One commenter expressed general objections to EPA's legal rationale
for the PM2.5 increments proposal, asserting that we failed
to expressly state and support our legal authority for the
PM2.5 increments, offering two possible sources of authority
(``contingent safe harbor,'' ``equivalent substitution,'' or possibly a
combination of the two) but never stating our legal position with
clarity. The commenter agreed with EPA's assessment that the
PM2.5 increments should and must fulfill the legal
requirements of the Act (72 FR 54121), and added that it is the
government's burden of proof to establish its legal authority for
action. The commenter stated that it would be arbitrary and capricious
to promulgate these regulations for which EPA has not stated legal
authority.
We do not disagree that the 2007 NPRM described two different legal
authorities for the two different options for establishing increments,
but we disagree that these discussions did not clearly present the
alternative legal bases that the Agency was considering for taking
action in this rule.
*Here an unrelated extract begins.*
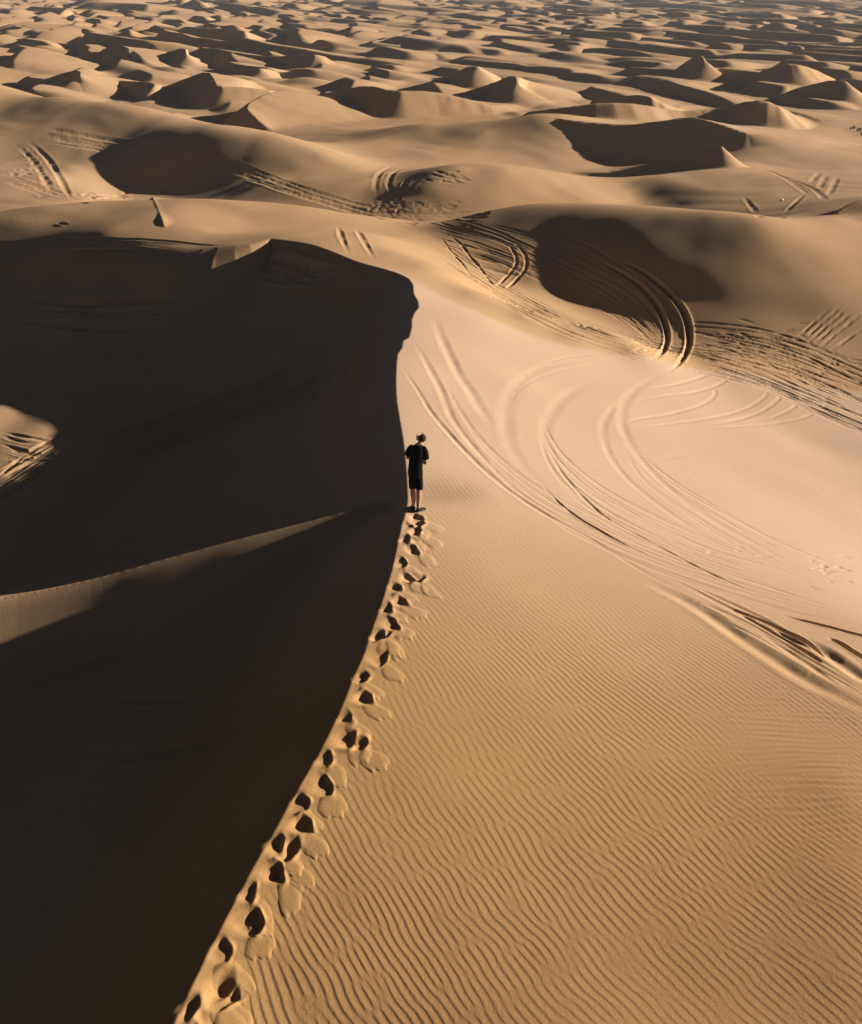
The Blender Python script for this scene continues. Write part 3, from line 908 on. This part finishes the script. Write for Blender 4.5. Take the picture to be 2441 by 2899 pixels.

In particular, we clearly described our legal
authority for developing the 24-hour and annual PM2.5
increments under section 166(a) of the Act, which is the basis on which
we are taking final action in this rule.\7\ First, we expressly stated
that Option 1 was based on the statutory authority of section 166(a) of
the Act. See 72 FR 54123 (Under the first option, ``we would use the
authority of section 166(a) of the Act to develop new increments for
PM2.5''). Second, we provided a discussion of this authority
both in general (see 72 FR 54118-54119 and 54120-54123), and how it
would be applied to establish increments for PM2.5 (see 72
FR 54119-120 and 54123-136).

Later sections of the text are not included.